Lee Johnston in Bloomberg Law: Lucky Brand to Argue Circuit’s Trademark Defense Ban was Rogue

01/22/2020

Haynes and Boone, LLP Partner Lee Johnston talked with Bloomberg Law about a U.S. Supreme Court trademark infringement case involving Lucky Brand Dungarees Inc. and Marcel Fashion Group Inc.

Here is an excerpt:

A 2003 settlement between the companies is at the center of the dispute. The appellate court barred Lucky Brand from pointing to the settlement as a defense after not doing so in an earlier infringement lawsuit over Marcel’s “Get Lucky” trademark.

The case has broad implications for civil procedure, because it gives the justices the chance to settle the question of whether litigants can raise a defense that they could’ve raised, but didn’t, in earlier litigation. It also highlights the importance of clearly writing terms in settlement agreements, especially ones that release a party from liability.

Proper Outcome

Lucky Brand argued in its Supreme Court brief that the U.S. Court of Appeals for Second Circuit invented a rule “contrary to nearly 150 years of case law” that would allow defendants to litigate even peripheral defenses to the bitter end.

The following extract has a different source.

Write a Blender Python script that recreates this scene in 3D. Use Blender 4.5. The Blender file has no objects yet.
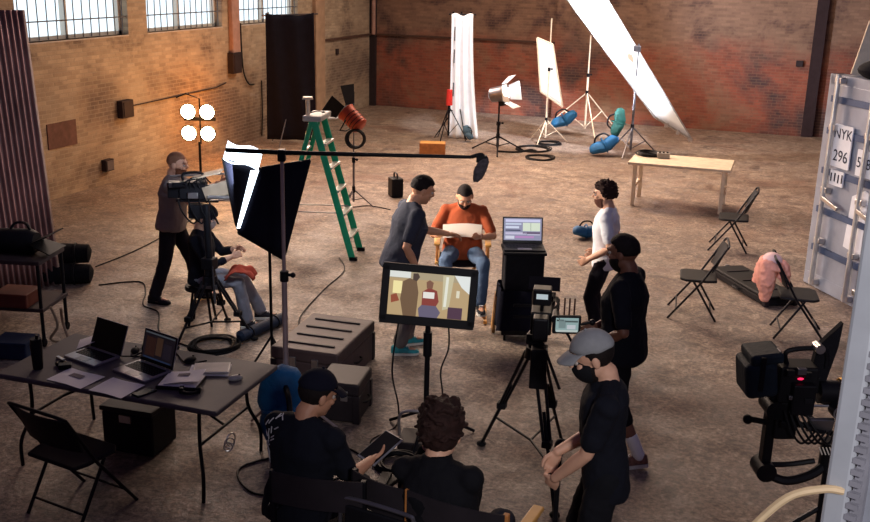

Marcel countered in its high court brief that res judicata, the doctrine underlying issue and claim preclusion, also applies to defenses for the same reason: it prevents parties from prolonging litigation by bringing a new argument after each loss or by re-litigating decided issues. Marcel said its trademark infringement allegations remain the same, despite different time frames.

Trademark rights and defenses “wax and wane” over time, making equating claims from different times problematic, intellectual property attorney Lee Johnston of Haynes and Boone, LLP said.